Significant progress has been made between Hungary and the European Commission, resulting in the release of billions of euros in European Union funds that were previously withheld. This comes as Hungary commits to a series of reforms aimed at improving transparency, governance, and the management of EU funds. European Commission President Ursula von der Leyen noted that Hungary has already initiated steps to tackle these issues, with planned reforms to bolster anti-corruption measures, enhance oversight, and integrate with the European Public Prosecutor’s Office.
As part of the agreement, Hungary is set to receive €16.2 billion in EU funding, which will be directed towards key areas such as infrastructure, energy security, housing, transportation, and business development. The potential for additional funding exists, contingent on the implementation of further reforms, particularly those focused on higher education and academic governance. Hungarian Prime Minister Péter Magyar highlighted the significance of this funding package, describing it as a crucial boost for the country’s economic growth and investment initiatives.

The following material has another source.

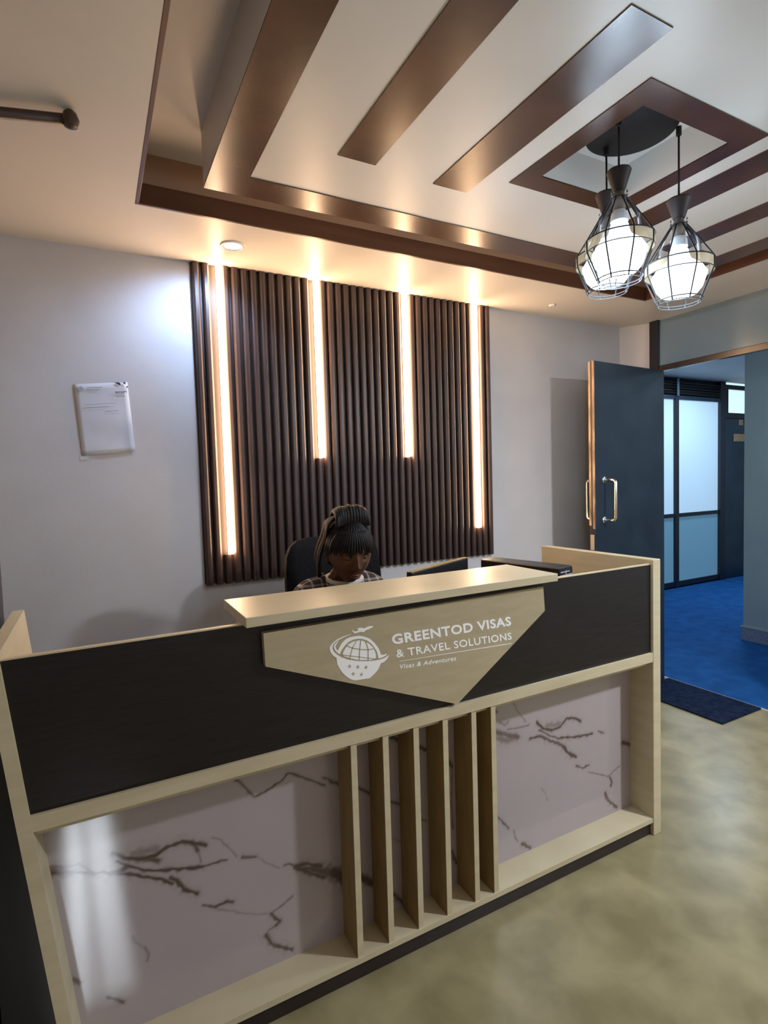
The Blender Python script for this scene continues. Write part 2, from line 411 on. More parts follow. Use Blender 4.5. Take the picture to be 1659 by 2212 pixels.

An important aspect of the agreement is the reinstatement of Hungarian students into the Erasmus exchange program, anticipated to commence in the upcoming academic year. This step is seen as a positive development in educational cooperation and opportunities for Hungarian students.
Despite these advancements, migration policy continues to be a contentious issue in Hungary’s discussions with the EU. Prime Minister Magyar reiterated Hungary’s commitment to strict border controls and the prevention of illegal migration, while also adhering to its European obligations. He stressed the necessity of efficiently protecting the EU’s external borders and confirmed that Hungary will not be establishing migrant camps within its territory.
The funding agreement represents a pivotal moment in the relationship between Hungary and the European Commission, following years of disagreements over governance, judicial reforms, and budgetary matters. This development is expected to improve bilateral relations and foster closer cooperation between the two entities.